Useful parts?  These days I mostly save the power cord and the screws.  I have a pretty darn good collection of metric screws, almost entirely from stripping old consumer electronics.

TVs today wouldn;t be my first choice.  If you have lots of time anad a soldering iron, but no money, then you might find a few useful transistors or diodes.  But since I can buy most small transistors for a few cents, I don;t bother with them.   I will admit I needed some dumb little transistor in whatever that smaller than TO92 package is.  I had just tossed the main board from a cassette deck into the trash.  I fished the board out and sure enough, it had some small signal transistors exactly as I needed.

Cassette deacks and VCRs almost always have some lengths of shielded cable - like from the tape heads back to the board.  I find the occasional hunk of that useful for a project or repair.  Tiny stuff, not big clunky coax.
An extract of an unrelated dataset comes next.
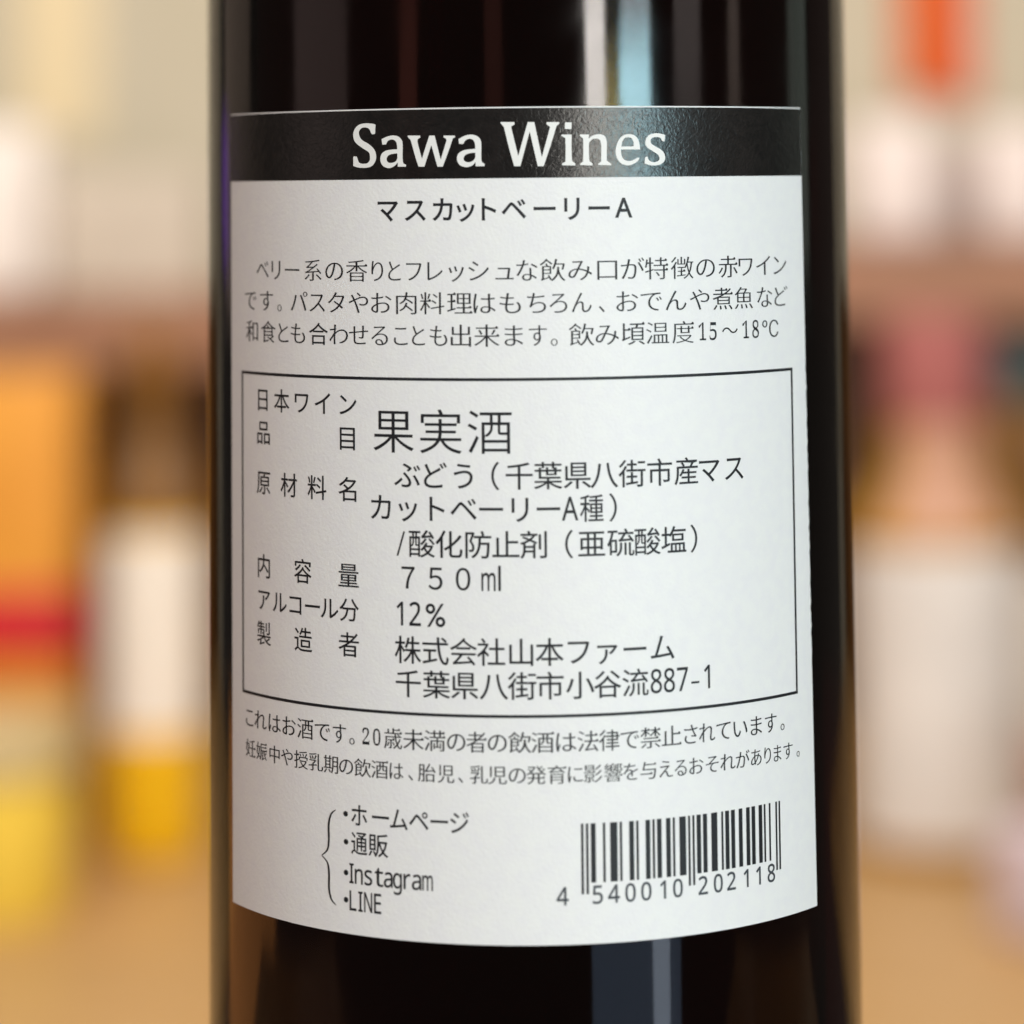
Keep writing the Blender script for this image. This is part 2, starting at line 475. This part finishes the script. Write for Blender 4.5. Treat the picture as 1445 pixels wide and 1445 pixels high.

I have considerable experience in the arcade industry working on video monitors.  And MOST problems with those monitors is due to bad caps..  In fact several companies sell "cap kits" for the video monitors.  If you don;t know much but can solder, when your monitor has an issue, replace all these caps, and 95% of the time, your issue is solved.  For that reason, I would not be saving caps from monitors.  And a monitor is a TV set without a tuner.

I will admit, many time I have looked on a dead board for a little trim pot for some application.


TV set - speakers, pots, they can be useful.
#1934
A 7411 could be an old TTL logic IC, a triple three input nand.  Can't imagine it would belong there or function, only common quality being the 14 pin DIP.  So I suspect you are correct that it is a date code.

The uA739 doesn;t lend itself to any drop in replacements, but other than pinout, is there anything special about it?  Any reason we can;t take a modern op amp and mount it with a few jumper wires?  it has those compensation pins we never see anymore, but if we ignored those and wired in a 4558, would we be missing anything?  Or are they more than compensation pins, and they set gain or bandwidth or something?

The RC4739 doesn't have those compensation pins, does it?

other than as historical notes, I have not worked with either of them much, at least not in the last 20 years.
#1935
It would if the amp had one.  Like most PV combo amps, at least of that era, the speaker wires come up from the speaker and terminate with a white Molex connector that plugs onto a couple pins on the circuit board.